Tun i Jane, kiedy wracają w nocy z przyjęcia potrącają kobietę. Bohaterowie uciekają z miejsca wypadku i powracają do normalnego życia w Bangkoku. Ich życie przestało być takie jak dawniej, ponieważ Jane prześladują koszmary a Tun dostrzega na swoich fotografiach widma dziwnych postaci. Niebawem ich przyjaciele zaczynają ginąć jeden po drugim.
Naprawdę nie wiem czym ludzie się tak podniecająco i nazywają ten film "najstraszniejszym horrorem", dla mnie był strasznie nudy i wcale nie taki straszny, typowe jump scary i nic więcej. Jedyna w miarę straszna scena to ta w hotelu na drabinie.

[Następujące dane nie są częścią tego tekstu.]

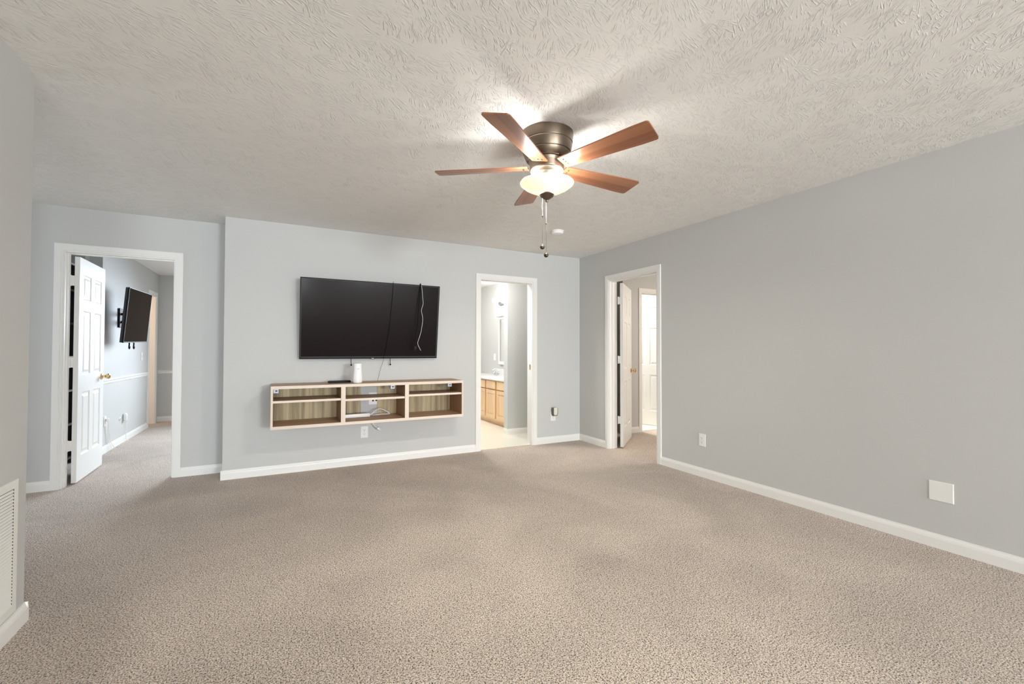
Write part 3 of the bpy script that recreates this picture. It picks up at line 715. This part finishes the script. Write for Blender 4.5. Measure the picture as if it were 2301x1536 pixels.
# dark bookcase glimpsed through the hinge gap
bk = thing('bookcase', 'tall near-black bookcase glimpsed through the hinge gap of the dining door', 'bookcase', (-5.66, .98, 0))
obj('carcass', (lambda b_: [box(b_, -.16, .16, -.52, -.50, 0, 2.1), box(b_, -.16, .16, .50, .52, 0, 2.1), box(b_, -.16, -.15, -.5, .5, 0, 2.1), box(b_, -.16, .16, -.5, .5, 2.08, 2.1), b_][-1])(BM()), M['bookcase'], bk)
for k in range(6): obj('shelf_board', box(BM(), -.15, .15, -.5, .5, .06+k*.35, .08+k*.35), M['bookcase'], bk)
# warm lamp in the room beyond the dining room
lp = bpy.data.lights.new('lamp', 'POINT'); lp.energy = 22; lp.color = (1, .70, .48); lp.shadow_soft_size = .06
lo = bpy.data.objects.new('lamp', lp); C.objects.link(lo); lo.location = (-6.45, 3.05, 2.0); lo['kind'] = 'helper'

# ------------------------------------------------------------------ bathroom beyond the TV wall
va = thing('bathroom_vanity', 'maple bathroom vanity with white top seen through the middle doorway', 'vanity', (-.27, 1.9, 0))
VX, VY = -.27, 1.9
def vp(name, bm, mat, parent=va, smooth=False):
    bmesh.ops.translate(bm, vec=(-VX, -VY, 0), verts=bm.verts); return obj(name, bm, mat, parent, smooth)
bm = BM(); box(bm, -.522, -.001, .86, 3.2, .085, .715); vp('carcass', bm, M['maple_shaded'])
bm = BM(); box(bm, -.48, -.03, .86, 3.2, .006, .085); vp('toe_kick', bm, M['maple'])
bm = BM(); box(bm, -.524, -.500, .86, 3.2, .070, .104); vp('bottom_rail', bm, M['maple'])
bm = BM(); box(bm, -.524, -.500, .86, 3.2, .700, .716); vp('top_rail', bm, M['maple'])
ys = [(1.075, 1.464), (1.521, 1.857), (1.920, 2.265), (2.325, 2.68), (2.74, 3.10)]
for (y0, y1) in ys:
    bm = BM(); box(bm, -.542, -.523, y0, y1, .575, .700, .003); vp('drawer_front', bm, M['maple'])
    bm = BM(); s_ = .055
    for (p0, p1, z0, z1) in ((y0, y0+s_, .105, .558), (y1-s_, y1, .105, .558), (y0+s_, y1-s_, .105, .105+s_), (y0+s_, y1-s_, .558-s_, .558)): box(bm, -.542, -.523, p0, p1, z0, z1)
    dd = vp('cabinet_door', bm, M['maple'])
    bm = BM(); box(bm, -.534, -.524, y0+s_, y1-s_, .105+s_, .558-s_); box(bm, -.539, -.530, y0+s_+.018, y1-s_-.018, .123+s_, .540-s_, .006); vp('raised_panel', bm, M['maple'], dd)
bm = BM(); box(bm, -.560, -.001, .858, 3.2, .717, .752, .006, 2); vp('countertop', bm, M['counter'], smooth='auto')
bm = BM(); box(bm, -.020, -.001, .858, 2.66, .752, .855, .003); vp('backsplash', bm, M['counter'])
fa = thing('faucet', 'chrome two-handle faucet on the bathroom vanity', 'faucet', (-.10, 2.36, .752))
bm = BM(); box(bm, -.03, .03, -.09, .09, .0005, .018, .006, 2); obj('base', bm, M['chrome'], fa, 'auto')
bm = BM(); tube(bm, [(0, 0, .015), (0, 0, .07), (-.04, 0, .095), (-.10, 0, .075)], .011, 10); obj('spout', bm, M['chrome'], fa, True)
for y in (-.07, .07):
    bm = lathe(BM(), [(0, .018), (.016, .018), (.014, .04), (.020, .048), (.020, .062), (.010, .068), (0, .068)], 16, (0, y, 0)); obj('handle', bm, M['chrome'], fa, 'auto')
mr = thing('wall_mirror', 'tall white-framed mirror above the bathroom vanity', 'mirror', (0, 1.70, .94), (0, 0, -math.pi/2))
bm = BM(); k2 = .755
for (x0, x1, z0, z1) in ((-k2, -k2+.05, 0, .87), (k2-.05, k2, 0, .87), (-k2+.05, k2-.05, 0, .05), (-k2+.05, k2-.05, .82, .87)): box(bm, x0, x1, -.03, -.0005, z0, z1, .003)
box(bm, -k2-.02, k2+.02, -.07, -.0005, .868, .92, .006)
obj('frame', bm, M['trim'], mr)
obj('glass', box(BM(), -k2+.05, k2-.05, -.012, -.001, .05, .82), M['mirror'], mr)
vl = thing('vanity_light', 'glowing globe light bar above the bathroom mirror', 'lamp', (0, 2.30, 2.04), (0, 0, -math.pi/2))
bm = BM(); box(bm, -.15, .90, -.035, -.0005, -.02, .05, .01, 2); obj('back_bar', bm, M['chrome'], vl, 'auto')
for k in range(4):
    x = -.09+k*.27
    bm = lathe(BM(), [(0, -.035), (.03, -.035), (.028, -.07), (0, -.07)], 16, (x, 0, .055), axis='Y'); obj('socket', bm, M['chrome'], vl, 'auto')
    bm = BM(); ball(bm, (x, -.115, .060), .062, 24); obj('globe', bm, M['globe'], vl, True)
pt_ = outlet('white outlet on the bathroom wall above the counter', (0, 2.665, 1.070), -math.pi/2)
cl_ = thing('unseen_ceiling_light', 'unseen ceiling light added to brighten the bathroom', 'lamp', (-1.43, .42, H))  # added lamp out of view, fills the front of the bathroom
obj('base_ring', lathe(BM(), [(0, 0), (.17, 0), (.17, -.02), (0, -.02)], 32), M['white'], cl_, 'auto'); obj('diffuser', lathe(BM(), [(.16, -.02), (.155, -.05), (.11, -.08), (0, -.092)], 32), M['fill_lamp'], cl_, True)
cl_ = thing('unseen_ceiling_light', 'unseen ceiling light of the second bathroom, placed to light its door', 'lamp', (1.30, .95, H))  # lamp out of view, placed to light the ajar door
obj('base_ring', lathe(BM(), [(0, 0), (.17, 0), (.17, -.02), (0, -.02)], 32), M['white'], cl_, 'auto'); obj('diffuser', lathe(BM(), [(.16, -.02), (.155, -.05), (.11, -.08), (0, -.092)], 32), glow('second_bath_glow', (1, .98, .95), 125), cl_, True)
cl_ = thing('unseen_ceiling_light', 'unseen ceiling light added to brighten the side hall', 'lamp', (1.7, -1.6, H))  # added lamp out of view, lifts and warms the dim side hall
obj('base_ring', lathe(BM(), [(0, 0), (.17, 0), (.17, -.02), (0, -.02)], 32), M['white'], cl_, 'auto'); obj('diffuser', lathe(BM(), [(.16, -.02), (.155, -.05), (.11, -.08), (0, -.092)], 32), glow('hall_fill_glow', (1, .90, .80), 85), cl_, True)
cl_ = thing('unseen_ceiling_light', 'second unseen ceiling light added deeper in the bathroom', 'lamp', (-1.05, 2.3, H))  # added lamp out of view, brightens the vanity wall
obj('base_ring', lathe(BM(), [(0, 0), (.17, 0), (.17, -.02), (0, -.02)], 32), M['white'], cl_, 'auto'); obj('diffuser', lathe(BM(), [(.16, -.02), (.155, -.05), (.11, -.08), (0, -.092)], 32), M['fill_lamp'], cl_, True)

Film aż za dobry, szczerze powiedziawszy jedyny którego boje się obejrzeć drugi raz. Można się
nieźle zesrać w gacie nawet przy włączonym świetle, nie dałbym rady tego obejrzeć w nocy na kinie
domowym z głośnikami na full... Chyba że na czczo i za kase
Film jednej sztuczki bazującym na elemencie zaskoczenia, tylko tym straszył, bo w ''przerwach'' między kolejnymi niespodziewajkami, nie było nic ciekawego, klimat niezbyt trzymał w napięciu.
Trochę się zawiodłem, bo komentarze były obiecujące.